## PROVIDED DATA

------------------------------------

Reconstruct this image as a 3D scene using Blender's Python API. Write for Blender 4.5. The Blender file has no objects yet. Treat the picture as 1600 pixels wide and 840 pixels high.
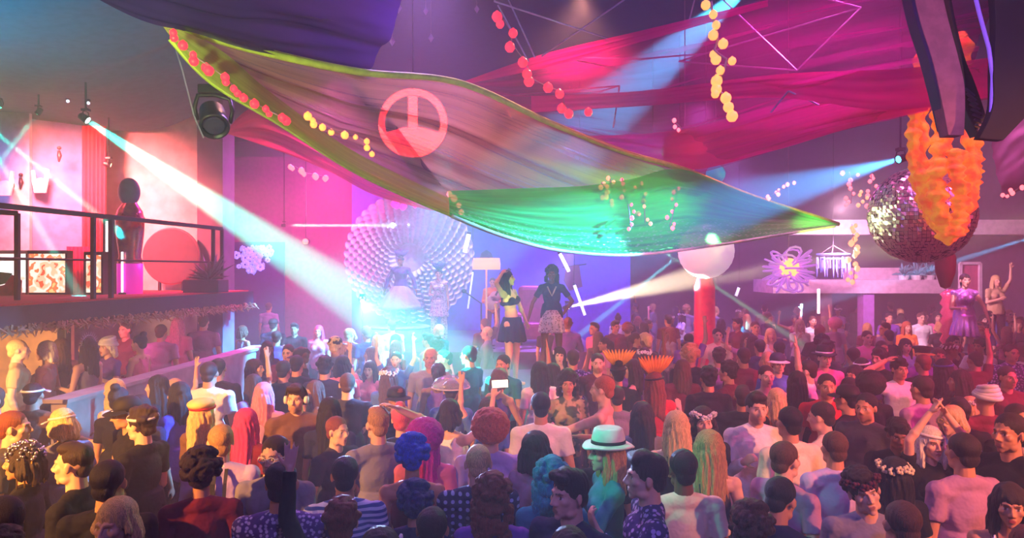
import bpy, bmesh, math, random
import numpy as np
from mathutils import Vector, Matrix, Euler, noise

random.seed(11)
SC = bpy.context.scene
COL = SC.collection
FPX = 1600 * 24.0 / 36.0
CAMZ = 2.75
PI = math.pi


def at(px, py, Y):
    """a point of the photograph at a distance Y in front of the camera"""
    return Vector(((px - 800) / FPX * Y, Y, CAMZ - (py - 420) / FPX * Y))


def lin(c):
    return tuple((x / 12.92 if x <= 0.04045 else ((x + 0.055) / 1.055) ** 2.4) for x in c)


def rgb(r, g, b):
    return lin((r / 255, g / 255, b / 255)) + (1.0,)


# ------------------------------------------------------------------ materials
MATS = {}


def nt(m):
    m.use_nodes = True
    t = m.node_tree
    b = t.nodes.get('Principled BSDF')
    return t, t.nodes, t.links, b


def mat(name, col, rough=.6, metal=0.0, emit=None, es=0.0, bump=None, alpha=None, spec=.4, trans=0.0):
    if name in MATS:
        return MATS[name]
    m = bpy.data.materials.new(name)
    t, N, L, b = nt(m)
    b.inputs['Base Color'].default_value = col
    b.inputs['Roughness'].default_value = rough
    b.inputs['Metallic'].default_value = metal
    b.inputs['Specular IOR Level'].default_value = spec
    if emit:
        b.inputs['Emission Color'].default_value = emit
        b.inputs['Emission Strength'].default_value = es
    if alpha is not None:
        b.inputs['Alpha'].default_value = alpha
    if trans:
        b.inputs['Transmission Weight'].default_value = trans
    tc = N.new('ShaderNodeTexCoord')
    nz = N.new('ShaderNodeTexNoise')
    nz.inputs['Scale'].default_value = bump[0] if bump else 9.0
    nz.inputs['Detail'].default_value = 3
    L.new(tc.outputs['Object'], nz.inputs['Vector'])
    # slight wear: value varies a little over the surface
    hs = N.new('ShaderNodeMix'); hs.data_type = 'RGBA'; hs.blend_type = 'MULTIPLY'
    hs.inputs[6].default_value = col
    rmp = N.new('ShaderNodeValToRGB')
    rmp.color_ramp.elements[0].color = (.78, .78, .78, 1); rmp.color_ramp.elements[1].color = (1, 1, 1, 1)
    rmp.color_ramp.elements[0].position = .35; rmp.color_ramp.elements[1].position = .6
    L.new(nz.outputs[0], rmp.inputs[0]); L.new(rmp.outputs[0], hs.inputs[7])
    hs.inputs[0].default_value = 1.0
    L.new(hs.outputs[2], b.inputs['Base Color'])
    if bump:
        bp = N.new('ShaderNodeBump'); bp.inputs['Strength'].default_value = bump[1]
        bp.inputs['Distance'].default_value = .02
        L.new(nz.outputs[0], bp.inputs['Height']); L.new(bp.outputs[0], b.inputs['Normal'])
    MATS[name] = m
    return m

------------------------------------

## WHAT IS ASKED
Repeat the lines of the listing above verbatim, beginning at its first line and ending at the line containing "return t, t.nodes, t.links, b", which is included. Omit pictures.

## COMPLETED EXERCISE
Reconstruct this image as a 3D scene using Blender's Python API. Write for Blender 4.5. The Blender file has no objects yet. Treat the picture as 1600 pixels wide and 840 pixels high.
import bpy, bmesh, math, random
import numpy as np
from mathutils import Vector, Matrix, Euler, noise

random.seed(11)
SC = bpy.context.scene
COL = SC.collection
FPX = 1600 * 24.0 / 36.0
CAMZ = 2.75
PI = math.pi


def at(px, py, Y):
    """a point of the photograph at a distance Y in front of the camera"""
    return Vector(((px - 800) / FPX * Y, Y, CAMZ - (py - 420) / FPX * Y))


def lin(c):
    return tuple((x / 12.92 if x <= 0.04045 else ((x + 0.055) / 1.055) ** 2.4) for x in c)


def rgb(r, g, b):
    return lin((r / 255, g / 255, b / 255)) + (1.0,)


# ------------------------------------------------------------------ materials
MATS = {}


def nt(m):
    m.use_nodes = True
    t = m.node_tree
    b = t.nodes.get('Principled BSDF')
    return t, t.nodes, t.links, b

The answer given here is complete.